In economic terms, the cavalcade-of-predictability strategy worked. "The Pirates of the Caribbean," "X-Men" and "Ice Age" sequels were blockbusters that lifted the year's receipts into near-record territory. Lee and Scorsese earned their career-best box office returns, Altman and Mann scored solid hits.
The result was a year that looked great on studio spreadsheets, but disappointing on theater screens.
To be sure, paint-by-numbers movies were no guarantee of popular success. The expensive "Superman Returns" essentially broke even. "Poseidon" and "Basic Instinct 2" were resounding flops. Conversely, the one-of-a-kind "Borat" is one of the year's top-grossing films.
Mostly, however, movie audiences have grown accustomed to a diet of movies that recall movies they've seen before. Well-known movie brands and genres performed well, as they have historically (27 of the 50 top-grossing films of this decade have been sequels or remakes). Viewers briskly rejected films with unfamiliar content and less than brilliant execution (the globe-hopping "Babel" on the high end, the time-tripping "The Fountain" on the low).
The equation is like this:
Familiar material plus very good execution ("The Devil Wears Prada") tends to equal a big hit. Familiar plus not so good ("Scary Movie 4") equals a medium to high probability of a hit. Different plus very good ("The Prestige") equals possibility of a modest hit. Different plus not so good ("The New World") equals flop.
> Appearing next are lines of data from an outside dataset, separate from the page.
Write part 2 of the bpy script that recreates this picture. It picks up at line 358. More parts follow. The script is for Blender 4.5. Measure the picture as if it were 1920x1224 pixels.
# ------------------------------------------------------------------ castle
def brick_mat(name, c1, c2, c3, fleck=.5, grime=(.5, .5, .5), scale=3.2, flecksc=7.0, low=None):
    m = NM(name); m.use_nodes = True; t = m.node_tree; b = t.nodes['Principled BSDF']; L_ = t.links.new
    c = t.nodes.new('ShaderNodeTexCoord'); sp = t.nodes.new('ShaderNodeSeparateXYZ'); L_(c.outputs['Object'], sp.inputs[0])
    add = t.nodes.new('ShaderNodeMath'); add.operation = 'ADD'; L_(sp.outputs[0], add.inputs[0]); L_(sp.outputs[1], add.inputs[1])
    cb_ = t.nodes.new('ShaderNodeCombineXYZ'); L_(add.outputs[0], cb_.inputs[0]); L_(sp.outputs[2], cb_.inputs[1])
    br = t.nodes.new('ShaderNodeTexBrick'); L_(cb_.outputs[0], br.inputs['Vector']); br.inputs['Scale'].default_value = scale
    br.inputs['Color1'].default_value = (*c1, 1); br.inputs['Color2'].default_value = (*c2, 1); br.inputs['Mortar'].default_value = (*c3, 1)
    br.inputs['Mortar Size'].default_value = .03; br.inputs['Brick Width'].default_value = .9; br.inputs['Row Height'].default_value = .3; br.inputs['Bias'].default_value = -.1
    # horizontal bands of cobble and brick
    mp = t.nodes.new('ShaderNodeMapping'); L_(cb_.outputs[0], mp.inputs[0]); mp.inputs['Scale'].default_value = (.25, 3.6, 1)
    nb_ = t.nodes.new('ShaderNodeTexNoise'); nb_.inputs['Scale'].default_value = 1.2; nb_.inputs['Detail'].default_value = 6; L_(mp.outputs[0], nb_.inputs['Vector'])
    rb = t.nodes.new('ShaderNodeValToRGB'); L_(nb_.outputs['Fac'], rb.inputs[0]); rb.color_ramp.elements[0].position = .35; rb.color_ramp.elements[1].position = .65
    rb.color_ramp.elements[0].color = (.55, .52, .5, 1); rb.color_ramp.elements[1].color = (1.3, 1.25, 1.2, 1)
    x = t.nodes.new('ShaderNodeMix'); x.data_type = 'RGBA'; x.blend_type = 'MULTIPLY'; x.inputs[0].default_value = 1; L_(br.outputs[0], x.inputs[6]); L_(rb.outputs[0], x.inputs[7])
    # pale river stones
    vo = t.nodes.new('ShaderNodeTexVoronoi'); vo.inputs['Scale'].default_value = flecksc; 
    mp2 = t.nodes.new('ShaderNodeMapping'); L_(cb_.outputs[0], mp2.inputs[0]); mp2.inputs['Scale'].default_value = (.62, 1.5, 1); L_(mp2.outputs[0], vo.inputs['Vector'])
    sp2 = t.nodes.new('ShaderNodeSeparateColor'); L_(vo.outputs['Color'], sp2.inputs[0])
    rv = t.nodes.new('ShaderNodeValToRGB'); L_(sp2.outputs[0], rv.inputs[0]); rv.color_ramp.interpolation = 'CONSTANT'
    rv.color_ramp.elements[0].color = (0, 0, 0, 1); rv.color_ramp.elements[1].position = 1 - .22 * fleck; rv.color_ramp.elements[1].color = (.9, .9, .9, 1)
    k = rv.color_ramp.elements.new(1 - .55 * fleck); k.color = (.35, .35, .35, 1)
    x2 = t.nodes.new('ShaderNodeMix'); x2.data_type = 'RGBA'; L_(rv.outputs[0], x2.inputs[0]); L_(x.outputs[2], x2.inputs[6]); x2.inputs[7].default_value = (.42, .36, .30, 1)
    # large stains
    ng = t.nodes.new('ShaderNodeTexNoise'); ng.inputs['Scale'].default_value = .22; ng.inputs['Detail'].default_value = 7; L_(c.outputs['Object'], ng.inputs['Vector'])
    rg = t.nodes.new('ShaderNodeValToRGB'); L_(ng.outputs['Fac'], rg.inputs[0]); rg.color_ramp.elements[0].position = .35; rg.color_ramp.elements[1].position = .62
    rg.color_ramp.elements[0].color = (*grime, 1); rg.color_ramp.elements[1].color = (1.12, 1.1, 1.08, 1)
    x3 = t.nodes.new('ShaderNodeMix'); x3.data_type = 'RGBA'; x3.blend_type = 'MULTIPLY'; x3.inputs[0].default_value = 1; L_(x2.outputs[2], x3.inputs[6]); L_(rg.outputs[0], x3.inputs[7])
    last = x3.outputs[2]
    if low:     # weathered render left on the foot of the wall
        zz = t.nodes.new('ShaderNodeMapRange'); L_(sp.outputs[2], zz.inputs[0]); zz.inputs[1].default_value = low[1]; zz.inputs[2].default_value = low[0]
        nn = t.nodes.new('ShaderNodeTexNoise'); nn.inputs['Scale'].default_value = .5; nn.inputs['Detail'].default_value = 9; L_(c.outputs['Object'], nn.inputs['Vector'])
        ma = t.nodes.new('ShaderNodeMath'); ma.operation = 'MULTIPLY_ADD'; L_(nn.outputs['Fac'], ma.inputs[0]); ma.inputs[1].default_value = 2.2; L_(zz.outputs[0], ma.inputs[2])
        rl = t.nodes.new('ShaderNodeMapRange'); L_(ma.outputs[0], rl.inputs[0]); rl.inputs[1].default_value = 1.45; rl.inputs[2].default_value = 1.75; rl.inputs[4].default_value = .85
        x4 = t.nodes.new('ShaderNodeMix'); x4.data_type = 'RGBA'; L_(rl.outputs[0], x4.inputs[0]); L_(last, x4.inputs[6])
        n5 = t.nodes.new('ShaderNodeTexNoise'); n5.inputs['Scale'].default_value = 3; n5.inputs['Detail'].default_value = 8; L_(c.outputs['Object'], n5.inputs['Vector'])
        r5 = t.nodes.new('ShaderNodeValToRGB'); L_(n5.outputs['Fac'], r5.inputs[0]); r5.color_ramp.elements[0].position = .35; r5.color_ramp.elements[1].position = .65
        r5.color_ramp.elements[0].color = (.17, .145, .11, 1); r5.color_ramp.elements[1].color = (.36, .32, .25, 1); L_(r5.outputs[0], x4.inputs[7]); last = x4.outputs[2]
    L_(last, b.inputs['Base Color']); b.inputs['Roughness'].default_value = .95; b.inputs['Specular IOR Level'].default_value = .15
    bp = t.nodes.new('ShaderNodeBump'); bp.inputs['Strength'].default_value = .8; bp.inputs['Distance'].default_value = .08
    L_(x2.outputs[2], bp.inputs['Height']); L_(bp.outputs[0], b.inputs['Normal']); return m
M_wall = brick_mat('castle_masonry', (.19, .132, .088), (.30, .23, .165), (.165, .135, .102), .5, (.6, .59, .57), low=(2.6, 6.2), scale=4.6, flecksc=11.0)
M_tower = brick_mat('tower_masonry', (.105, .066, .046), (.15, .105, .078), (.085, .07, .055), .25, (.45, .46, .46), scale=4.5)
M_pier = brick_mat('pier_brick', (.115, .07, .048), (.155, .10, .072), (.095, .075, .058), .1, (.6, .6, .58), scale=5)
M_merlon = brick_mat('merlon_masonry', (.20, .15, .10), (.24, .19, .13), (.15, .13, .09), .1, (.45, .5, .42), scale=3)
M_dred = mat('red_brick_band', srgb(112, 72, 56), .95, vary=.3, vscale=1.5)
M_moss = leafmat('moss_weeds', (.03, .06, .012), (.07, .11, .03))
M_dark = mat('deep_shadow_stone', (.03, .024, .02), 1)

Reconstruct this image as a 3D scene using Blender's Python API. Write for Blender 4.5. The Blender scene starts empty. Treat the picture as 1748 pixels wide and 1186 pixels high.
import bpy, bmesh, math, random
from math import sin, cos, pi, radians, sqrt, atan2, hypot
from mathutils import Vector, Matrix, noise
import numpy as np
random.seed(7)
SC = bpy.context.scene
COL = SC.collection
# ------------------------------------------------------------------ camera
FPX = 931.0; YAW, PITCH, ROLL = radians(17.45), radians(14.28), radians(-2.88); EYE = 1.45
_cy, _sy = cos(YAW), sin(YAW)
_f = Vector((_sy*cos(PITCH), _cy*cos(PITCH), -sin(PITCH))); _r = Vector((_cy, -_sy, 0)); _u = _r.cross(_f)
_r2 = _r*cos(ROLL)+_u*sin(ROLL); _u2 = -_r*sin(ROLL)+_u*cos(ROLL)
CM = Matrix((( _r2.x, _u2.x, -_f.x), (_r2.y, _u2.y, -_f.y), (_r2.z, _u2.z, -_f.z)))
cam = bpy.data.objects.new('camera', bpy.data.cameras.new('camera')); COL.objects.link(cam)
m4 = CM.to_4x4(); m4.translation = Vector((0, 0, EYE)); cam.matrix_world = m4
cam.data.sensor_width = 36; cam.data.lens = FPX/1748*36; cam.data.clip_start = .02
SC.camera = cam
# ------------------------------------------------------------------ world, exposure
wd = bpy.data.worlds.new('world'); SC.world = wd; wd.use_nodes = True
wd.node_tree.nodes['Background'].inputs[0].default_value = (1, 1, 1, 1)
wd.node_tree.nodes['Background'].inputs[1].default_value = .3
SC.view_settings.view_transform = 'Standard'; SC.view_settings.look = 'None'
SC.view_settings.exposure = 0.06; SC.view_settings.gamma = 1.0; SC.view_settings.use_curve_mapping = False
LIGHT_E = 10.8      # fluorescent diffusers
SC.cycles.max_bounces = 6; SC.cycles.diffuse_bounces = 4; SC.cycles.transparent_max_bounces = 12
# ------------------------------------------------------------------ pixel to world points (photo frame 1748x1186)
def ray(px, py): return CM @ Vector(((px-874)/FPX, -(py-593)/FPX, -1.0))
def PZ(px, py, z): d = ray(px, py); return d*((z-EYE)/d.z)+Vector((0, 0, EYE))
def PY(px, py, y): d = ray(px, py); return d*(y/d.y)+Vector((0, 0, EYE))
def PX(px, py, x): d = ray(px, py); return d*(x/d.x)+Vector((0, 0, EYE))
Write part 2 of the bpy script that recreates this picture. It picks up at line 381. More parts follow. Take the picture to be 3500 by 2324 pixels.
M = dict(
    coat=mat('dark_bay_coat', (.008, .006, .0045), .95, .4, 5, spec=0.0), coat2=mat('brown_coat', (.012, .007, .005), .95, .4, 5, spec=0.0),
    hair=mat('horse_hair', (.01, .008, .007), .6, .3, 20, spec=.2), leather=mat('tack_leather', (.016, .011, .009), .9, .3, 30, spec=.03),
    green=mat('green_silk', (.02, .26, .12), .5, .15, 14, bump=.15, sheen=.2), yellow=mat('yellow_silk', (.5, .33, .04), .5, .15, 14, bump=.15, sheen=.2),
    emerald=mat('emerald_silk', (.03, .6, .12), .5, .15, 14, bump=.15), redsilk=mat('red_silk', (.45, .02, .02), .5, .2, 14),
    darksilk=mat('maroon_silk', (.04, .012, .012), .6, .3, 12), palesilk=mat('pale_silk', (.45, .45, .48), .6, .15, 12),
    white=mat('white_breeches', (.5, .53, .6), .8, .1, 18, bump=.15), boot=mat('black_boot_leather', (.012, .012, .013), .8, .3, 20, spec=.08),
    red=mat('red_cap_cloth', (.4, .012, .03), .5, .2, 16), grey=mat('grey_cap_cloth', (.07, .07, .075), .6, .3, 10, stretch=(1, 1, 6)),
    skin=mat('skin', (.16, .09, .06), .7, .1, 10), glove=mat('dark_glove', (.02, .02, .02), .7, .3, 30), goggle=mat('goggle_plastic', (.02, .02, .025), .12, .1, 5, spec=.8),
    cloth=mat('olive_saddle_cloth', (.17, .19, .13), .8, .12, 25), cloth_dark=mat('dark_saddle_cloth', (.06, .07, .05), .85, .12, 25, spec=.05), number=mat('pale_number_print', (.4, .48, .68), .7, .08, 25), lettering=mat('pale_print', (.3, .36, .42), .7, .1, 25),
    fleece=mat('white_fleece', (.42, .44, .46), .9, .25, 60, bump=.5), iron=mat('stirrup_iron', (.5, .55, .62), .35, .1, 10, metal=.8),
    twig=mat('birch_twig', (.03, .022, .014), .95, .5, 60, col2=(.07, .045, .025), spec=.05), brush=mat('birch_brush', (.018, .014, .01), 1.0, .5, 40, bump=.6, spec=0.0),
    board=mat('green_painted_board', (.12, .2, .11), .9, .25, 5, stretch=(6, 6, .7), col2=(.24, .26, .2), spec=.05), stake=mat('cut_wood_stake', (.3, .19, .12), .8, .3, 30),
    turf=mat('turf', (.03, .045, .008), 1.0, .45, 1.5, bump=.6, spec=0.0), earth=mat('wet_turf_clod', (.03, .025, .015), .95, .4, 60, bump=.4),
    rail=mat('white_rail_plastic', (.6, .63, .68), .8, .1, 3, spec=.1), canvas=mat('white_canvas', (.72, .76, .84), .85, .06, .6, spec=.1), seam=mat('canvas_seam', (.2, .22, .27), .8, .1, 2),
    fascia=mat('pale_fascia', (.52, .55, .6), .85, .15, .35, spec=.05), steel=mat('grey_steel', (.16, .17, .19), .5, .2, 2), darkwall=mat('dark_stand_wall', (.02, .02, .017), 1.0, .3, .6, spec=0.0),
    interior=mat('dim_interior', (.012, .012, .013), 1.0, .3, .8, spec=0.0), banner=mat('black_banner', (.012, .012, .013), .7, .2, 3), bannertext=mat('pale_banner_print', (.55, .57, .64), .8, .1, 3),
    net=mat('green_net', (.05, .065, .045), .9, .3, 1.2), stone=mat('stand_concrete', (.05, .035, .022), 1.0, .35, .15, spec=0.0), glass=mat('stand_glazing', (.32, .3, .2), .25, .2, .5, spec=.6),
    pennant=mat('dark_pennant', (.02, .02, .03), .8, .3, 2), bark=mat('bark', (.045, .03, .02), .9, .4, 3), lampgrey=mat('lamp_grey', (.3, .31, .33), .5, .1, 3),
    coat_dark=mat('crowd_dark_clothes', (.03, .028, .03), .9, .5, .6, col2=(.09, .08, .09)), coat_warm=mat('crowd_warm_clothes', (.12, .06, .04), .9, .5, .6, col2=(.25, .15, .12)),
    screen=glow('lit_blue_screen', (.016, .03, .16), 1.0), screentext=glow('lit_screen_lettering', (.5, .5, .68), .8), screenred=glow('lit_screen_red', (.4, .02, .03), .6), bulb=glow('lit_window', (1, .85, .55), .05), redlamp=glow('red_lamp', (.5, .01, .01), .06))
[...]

The odds favor "Jackass 2" over "Tristram Shandy," and old friends over new acquaintances. Box-office records will probably be broken next year when Shrek, Danny Ocean, Mr. Fantastic, Jack Sparrow, John McClane, Harry Potter and the Teenage Mutant Ninja Turtles visit us once more.
So much for economics. The alchemy that makes a great film, one that burrows deep into the imagination and takes up permanent residence, is far more mysterious. That's why movie buffs' year-end top-10 lists usually diverge from the year's top grossers.
We reserve our deepest admiration for the virtuoso filmmakers who can play with old ingredients and make them come alive. Or those ambitious ones who challenge conventions, presenting us with a unique story, original tone or mind-bending vision that reshapes our expectations.
That's why we express our enthusiasms and disappointments so sharply.